+++ Task material +++
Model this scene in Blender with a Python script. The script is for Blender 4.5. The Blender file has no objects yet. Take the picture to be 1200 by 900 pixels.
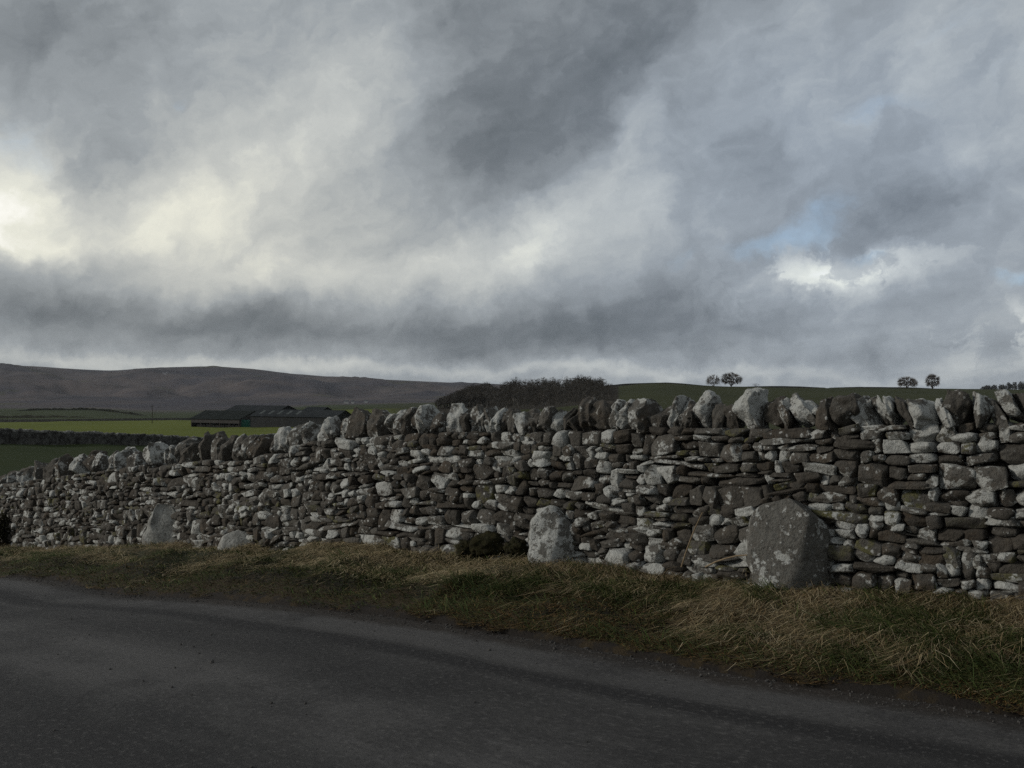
+++
+++ Task material +++
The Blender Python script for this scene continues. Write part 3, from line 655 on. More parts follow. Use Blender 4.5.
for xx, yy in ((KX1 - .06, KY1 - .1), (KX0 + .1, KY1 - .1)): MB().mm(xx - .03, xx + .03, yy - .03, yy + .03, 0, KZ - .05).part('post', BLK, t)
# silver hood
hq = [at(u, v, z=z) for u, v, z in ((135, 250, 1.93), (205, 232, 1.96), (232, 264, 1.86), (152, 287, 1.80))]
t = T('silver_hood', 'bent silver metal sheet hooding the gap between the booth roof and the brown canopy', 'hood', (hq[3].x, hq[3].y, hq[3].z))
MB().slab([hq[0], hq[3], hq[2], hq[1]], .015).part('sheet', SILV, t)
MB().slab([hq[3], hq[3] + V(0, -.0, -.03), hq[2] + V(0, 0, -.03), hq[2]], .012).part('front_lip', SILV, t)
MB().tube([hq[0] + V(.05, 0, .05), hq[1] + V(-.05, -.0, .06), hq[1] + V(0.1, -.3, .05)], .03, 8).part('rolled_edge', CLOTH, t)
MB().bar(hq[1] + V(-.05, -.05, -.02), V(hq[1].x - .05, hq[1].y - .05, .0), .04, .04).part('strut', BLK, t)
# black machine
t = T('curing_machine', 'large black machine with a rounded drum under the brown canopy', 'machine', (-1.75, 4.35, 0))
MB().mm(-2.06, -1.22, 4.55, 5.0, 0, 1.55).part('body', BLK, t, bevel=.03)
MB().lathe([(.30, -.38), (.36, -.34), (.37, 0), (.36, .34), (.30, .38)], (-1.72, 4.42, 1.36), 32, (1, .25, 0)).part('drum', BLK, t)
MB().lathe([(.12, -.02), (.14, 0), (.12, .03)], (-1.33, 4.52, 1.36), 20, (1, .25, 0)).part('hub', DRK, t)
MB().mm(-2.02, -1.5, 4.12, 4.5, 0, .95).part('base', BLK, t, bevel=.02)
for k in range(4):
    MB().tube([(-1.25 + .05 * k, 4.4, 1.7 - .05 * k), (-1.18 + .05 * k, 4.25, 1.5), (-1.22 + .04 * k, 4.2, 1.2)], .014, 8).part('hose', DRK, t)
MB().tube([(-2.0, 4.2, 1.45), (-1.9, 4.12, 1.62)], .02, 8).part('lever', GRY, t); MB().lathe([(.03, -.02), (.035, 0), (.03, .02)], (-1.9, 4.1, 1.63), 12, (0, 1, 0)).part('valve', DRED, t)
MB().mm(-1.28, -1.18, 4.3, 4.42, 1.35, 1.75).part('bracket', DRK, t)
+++
# [Exercise directions]
In the entries above, find lines with "this" and copy each.

# [Written answer]
Model this scene in Blender with a Python script. The script is for Blender 4.5. The Blender file has no objects yet. Take the picture to be 1200 by 900 pixels.
The Blender Python script for this scene continues. Write part 3, from line 655 on. More parts follow. Use Blender 4.5.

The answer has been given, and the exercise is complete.